• **Aim of the exercise**
Please count the lines below that contain the word "this", and reply with that number alone.

# Recorded data start

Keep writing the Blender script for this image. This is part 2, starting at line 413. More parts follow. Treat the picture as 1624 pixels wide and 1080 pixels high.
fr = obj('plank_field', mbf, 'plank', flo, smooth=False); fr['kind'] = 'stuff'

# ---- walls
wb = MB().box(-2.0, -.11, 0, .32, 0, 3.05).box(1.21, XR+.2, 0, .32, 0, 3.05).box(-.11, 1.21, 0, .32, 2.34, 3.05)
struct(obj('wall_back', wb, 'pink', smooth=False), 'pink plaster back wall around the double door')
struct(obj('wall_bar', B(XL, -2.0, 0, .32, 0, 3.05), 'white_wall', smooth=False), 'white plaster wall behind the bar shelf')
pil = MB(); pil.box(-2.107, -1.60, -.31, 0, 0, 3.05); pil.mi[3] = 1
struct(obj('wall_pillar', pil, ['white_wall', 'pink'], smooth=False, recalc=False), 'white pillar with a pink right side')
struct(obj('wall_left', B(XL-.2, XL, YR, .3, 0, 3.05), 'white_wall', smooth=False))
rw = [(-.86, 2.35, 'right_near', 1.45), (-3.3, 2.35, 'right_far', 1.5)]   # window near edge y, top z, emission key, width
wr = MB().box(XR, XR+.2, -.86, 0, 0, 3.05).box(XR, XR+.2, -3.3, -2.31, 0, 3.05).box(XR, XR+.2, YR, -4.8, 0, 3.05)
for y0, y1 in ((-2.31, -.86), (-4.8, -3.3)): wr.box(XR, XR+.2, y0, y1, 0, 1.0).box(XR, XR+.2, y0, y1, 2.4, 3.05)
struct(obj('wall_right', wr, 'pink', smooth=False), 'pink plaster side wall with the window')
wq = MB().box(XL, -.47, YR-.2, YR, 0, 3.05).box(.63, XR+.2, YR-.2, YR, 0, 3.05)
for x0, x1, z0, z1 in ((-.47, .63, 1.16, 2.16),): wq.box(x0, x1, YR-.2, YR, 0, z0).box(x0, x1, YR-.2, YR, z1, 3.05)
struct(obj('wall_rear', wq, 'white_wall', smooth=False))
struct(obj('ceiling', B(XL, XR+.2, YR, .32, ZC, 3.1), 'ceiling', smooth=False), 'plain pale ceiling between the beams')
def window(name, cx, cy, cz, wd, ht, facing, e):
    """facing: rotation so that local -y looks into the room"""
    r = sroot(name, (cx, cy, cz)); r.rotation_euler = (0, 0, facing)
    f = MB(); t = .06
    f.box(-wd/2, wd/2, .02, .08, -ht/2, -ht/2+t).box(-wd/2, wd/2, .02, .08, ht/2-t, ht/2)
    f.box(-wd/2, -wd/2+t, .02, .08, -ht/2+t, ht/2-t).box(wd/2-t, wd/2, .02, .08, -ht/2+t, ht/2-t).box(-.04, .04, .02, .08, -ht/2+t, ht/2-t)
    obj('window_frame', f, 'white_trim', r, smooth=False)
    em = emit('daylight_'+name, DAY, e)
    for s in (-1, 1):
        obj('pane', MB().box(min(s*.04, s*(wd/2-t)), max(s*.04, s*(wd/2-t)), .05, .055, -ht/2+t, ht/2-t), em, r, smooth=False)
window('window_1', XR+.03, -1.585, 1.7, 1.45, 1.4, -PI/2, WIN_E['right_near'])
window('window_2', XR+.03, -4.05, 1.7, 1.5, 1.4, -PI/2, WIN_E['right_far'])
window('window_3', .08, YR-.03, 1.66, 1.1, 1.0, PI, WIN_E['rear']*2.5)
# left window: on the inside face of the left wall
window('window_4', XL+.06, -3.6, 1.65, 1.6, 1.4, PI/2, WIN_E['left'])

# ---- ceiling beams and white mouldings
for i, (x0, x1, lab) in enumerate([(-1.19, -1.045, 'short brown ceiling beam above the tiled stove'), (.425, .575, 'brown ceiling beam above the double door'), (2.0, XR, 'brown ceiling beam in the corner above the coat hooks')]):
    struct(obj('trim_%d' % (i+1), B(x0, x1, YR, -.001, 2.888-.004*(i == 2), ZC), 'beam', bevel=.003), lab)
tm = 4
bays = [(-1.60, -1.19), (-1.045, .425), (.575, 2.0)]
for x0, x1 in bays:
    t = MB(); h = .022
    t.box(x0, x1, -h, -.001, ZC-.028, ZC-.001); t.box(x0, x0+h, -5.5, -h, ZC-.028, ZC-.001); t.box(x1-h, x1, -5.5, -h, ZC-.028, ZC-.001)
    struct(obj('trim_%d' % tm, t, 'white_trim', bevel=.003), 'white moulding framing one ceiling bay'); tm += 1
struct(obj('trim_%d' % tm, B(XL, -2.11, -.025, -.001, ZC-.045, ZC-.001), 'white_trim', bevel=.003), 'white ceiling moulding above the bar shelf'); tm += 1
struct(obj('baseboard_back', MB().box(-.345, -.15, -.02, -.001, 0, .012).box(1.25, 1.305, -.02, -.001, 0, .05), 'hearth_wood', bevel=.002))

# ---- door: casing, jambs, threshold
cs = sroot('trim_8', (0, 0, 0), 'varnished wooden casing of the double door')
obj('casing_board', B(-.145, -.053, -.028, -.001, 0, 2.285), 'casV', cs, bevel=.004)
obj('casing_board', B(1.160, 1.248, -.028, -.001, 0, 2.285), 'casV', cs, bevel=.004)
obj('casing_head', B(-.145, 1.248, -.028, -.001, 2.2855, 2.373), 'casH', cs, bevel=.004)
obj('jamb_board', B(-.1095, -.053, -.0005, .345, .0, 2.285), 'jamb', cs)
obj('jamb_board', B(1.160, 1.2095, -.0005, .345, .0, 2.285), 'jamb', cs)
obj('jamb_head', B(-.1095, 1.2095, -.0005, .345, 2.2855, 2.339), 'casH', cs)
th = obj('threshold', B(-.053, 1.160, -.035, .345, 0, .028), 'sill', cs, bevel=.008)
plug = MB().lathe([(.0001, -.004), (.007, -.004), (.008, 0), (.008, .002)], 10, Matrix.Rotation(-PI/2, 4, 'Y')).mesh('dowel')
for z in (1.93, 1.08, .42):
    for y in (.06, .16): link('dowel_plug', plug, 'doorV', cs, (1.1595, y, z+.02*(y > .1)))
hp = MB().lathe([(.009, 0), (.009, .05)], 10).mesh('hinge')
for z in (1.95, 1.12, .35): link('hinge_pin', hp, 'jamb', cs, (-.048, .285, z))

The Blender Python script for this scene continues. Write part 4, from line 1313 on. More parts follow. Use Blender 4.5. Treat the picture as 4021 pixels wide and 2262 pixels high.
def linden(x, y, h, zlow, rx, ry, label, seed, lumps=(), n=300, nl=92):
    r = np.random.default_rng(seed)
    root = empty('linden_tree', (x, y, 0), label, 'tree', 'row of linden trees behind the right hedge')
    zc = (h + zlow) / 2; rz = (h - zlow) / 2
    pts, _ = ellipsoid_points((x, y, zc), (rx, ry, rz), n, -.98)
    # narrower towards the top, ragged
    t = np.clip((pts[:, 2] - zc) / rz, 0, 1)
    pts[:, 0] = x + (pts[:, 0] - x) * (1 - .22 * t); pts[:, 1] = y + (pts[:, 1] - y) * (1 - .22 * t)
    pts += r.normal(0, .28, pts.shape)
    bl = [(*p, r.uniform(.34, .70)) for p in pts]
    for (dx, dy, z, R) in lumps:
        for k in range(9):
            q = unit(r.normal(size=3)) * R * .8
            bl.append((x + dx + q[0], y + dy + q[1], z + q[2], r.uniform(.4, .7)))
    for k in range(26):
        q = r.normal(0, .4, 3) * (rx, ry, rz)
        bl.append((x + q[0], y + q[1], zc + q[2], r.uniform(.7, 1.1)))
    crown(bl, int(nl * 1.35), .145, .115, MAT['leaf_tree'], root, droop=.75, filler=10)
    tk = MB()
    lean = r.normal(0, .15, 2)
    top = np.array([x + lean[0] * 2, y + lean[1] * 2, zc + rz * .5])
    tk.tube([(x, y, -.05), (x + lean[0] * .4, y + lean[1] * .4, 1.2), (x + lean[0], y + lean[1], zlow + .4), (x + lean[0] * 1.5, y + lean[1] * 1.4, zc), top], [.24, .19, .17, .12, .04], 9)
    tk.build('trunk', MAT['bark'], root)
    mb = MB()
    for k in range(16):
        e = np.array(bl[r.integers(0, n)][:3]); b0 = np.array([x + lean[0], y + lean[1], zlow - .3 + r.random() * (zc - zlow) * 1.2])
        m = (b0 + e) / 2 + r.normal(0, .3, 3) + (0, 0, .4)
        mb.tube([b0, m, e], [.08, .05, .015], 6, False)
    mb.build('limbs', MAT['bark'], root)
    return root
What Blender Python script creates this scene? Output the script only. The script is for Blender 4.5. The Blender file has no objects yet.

# Recorded data end

• **The answer**
3